Bu halk Öcalan’ın öncülüğünde Kürtlüğünün bilincine varmıştır. Artık hiçbir güç, hiçbir provokasyon bu halkın Başkan Öcalan’a olan güveninden bir çakıl taşını bile sökemez. AKP iktidarının 1 Ekim’den beri izlediği bu kirli saldırılar beyhudedir. Kandil, Avrupa, Rojava Başkan’dan bekledikleri mektupları almış, mektupları okumuş ve daha önce ne diyeceğinden habersizken gösterdikleri bağlılık ve saygıyla, bir kere daha Başkan Apo’nun etrafında kenetlenmiştir. Komplo’dan bu yana “Öcalan’a özgürlük” için ödemediği bedel kalmayan Kürt halkı, çeyrek asırdır Türkiye’nin ve dünyanın bütün sokaklarında “Öcalan’a özgürlük” bayrağını nesilden nesile aktarmış ve komplocuları adım adım geriletmiştir.
Şu anda AKP’nin yaptığı provokasyonlar, onun içine düştüğü krizi ve çaresizliği yansıtıyor. Geçtiğimiz günlerde AKP’nin Dışişleri Bakanı Hakan Fidan bu çaresizliği şöyle dile getirdi:
“Şam’daki kardeşlerimizden bizi PKK-YPG’den kurtarmasını bekliyoruz.”
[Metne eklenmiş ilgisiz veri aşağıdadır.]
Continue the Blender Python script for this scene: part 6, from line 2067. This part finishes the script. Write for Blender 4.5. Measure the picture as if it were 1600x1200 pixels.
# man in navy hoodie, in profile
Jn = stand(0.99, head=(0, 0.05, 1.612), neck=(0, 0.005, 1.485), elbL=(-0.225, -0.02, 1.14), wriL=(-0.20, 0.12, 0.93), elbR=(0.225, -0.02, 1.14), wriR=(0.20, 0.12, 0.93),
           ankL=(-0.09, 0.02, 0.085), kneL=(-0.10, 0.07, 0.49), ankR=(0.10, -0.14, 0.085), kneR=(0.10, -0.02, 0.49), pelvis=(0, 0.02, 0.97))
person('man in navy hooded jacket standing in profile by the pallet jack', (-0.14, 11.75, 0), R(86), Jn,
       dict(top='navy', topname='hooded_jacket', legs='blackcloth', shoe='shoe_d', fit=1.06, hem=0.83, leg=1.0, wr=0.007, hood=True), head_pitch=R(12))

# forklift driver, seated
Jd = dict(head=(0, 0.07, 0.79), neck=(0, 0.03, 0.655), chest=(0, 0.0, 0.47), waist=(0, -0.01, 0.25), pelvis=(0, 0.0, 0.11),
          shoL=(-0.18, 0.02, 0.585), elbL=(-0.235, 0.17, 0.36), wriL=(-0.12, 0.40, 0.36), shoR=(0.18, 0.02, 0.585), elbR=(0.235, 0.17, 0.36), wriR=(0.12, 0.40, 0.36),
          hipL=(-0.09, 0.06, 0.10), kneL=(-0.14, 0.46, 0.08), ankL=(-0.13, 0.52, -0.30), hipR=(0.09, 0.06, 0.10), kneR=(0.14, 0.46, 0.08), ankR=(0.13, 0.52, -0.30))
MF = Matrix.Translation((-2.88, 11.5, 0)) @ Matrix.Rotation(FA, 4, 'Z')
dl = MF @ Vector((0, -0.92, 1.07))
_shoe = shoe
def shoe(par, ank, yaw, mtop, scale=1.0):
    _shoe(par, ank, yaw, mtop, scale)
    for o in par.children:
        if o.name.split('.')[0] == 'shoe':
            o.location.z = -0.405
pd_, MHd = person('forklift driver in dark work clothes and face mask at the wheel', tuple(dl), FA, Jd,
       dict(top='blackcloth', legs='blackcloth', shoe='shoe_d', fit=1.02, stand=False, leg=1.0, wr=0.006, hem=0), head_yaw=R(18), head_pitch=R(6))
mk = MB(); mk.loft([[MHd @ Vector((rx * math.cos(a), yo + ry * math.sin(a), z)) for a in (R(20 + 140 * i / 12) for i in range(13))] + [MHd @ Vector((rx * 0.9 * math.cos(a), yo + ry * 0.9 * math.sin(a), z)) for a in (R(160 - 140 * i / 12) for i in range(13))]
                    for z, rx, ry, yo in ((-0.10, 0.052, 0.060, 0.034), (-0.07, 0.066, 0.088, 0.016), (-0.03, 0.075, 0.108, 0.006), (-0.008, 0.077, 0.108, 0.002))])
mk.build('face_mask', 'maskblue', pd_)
Başkan Öcalan ve Kürt halkı bu çaresizlikten basit çıkarlar adına yararlanmayı aklından bile geçirmiyor. Belli ki Başkan Apo, kimimizin daha çok, kimimizin daha az çareye olan ihtiyacından hareketle, “hep birlikte demokratik zeminde değişelim, ortak olan ve hatta çelişen dertlerimize çare bulalım” diyerek “demokratik değişim sürecini” başlatmaya hazırlanıyor.
Bu ortamda provokasyonlar karşısında Kürt halkının oyuna gelmeyeceğini herkes, en önce Erdoğan iktidarı bilmeli. Boşuna uğraşıyorsunuz ve hiçbir sonuç doğurmayacak olan adımlarınızla suç dosyanızı kabartmaktasınız.
Durun. Başkan’ın çağrısını bekleyin. Ve eğer, bırakalım Kürt halkının çıkarlarını, kendi halkınızı bir zerre düşünüyorsanız, bu çağrıya Türkiye’nin geleceği adına nasıl bir yanıt vereceğinizi gecikmeden düşünmeye başlayın.